Brizna de compostura

31 de diciembre de 2014

“Ya está”. Rafael Azcona. Esas fueron sus últimas palabras. Ovación. Un personaje suyo ya exclamó antes de morir: “¡La vida, qué esplendor!”. La literatura es un ensayo de la muerte y hay que saber despedir la vida igual que una novela. Hasta entonces, “el mayor placer cotidiano es desayunar”. Por la mañana siempre una cigüeña traza círculos, imitando al infierno, por los campos sin obstáculos del cielo. Montamos un caballo de Troya por las aceras. Otro año, “ya está”. Las hojas del calendario no caen solas, alguien las tira desde muy alto y cuando llegan al suelo no producen estruendo. Los cascos del caballo, tampoco. En dos mil quince debiéramos desayunar más, no importa a qué hora.

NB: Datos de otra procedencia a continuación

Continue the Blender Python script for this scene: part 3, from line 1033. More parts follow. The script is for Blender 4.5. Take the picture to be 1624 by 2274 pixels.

Seamos estrellas del rock y arrojemos dos mil catorce como un televisor. Que haga ruido. El que otros desastres injustamente no hicieron. Y digamos, con naturalidad y alegría, que ya está. Mientras pronunciamos esas palabras como un conjuro, una copa de champán brillará, esplendorosa, en lo alto de nuestra mente. Y las burbujas sonarán como una equitación prodigiosa.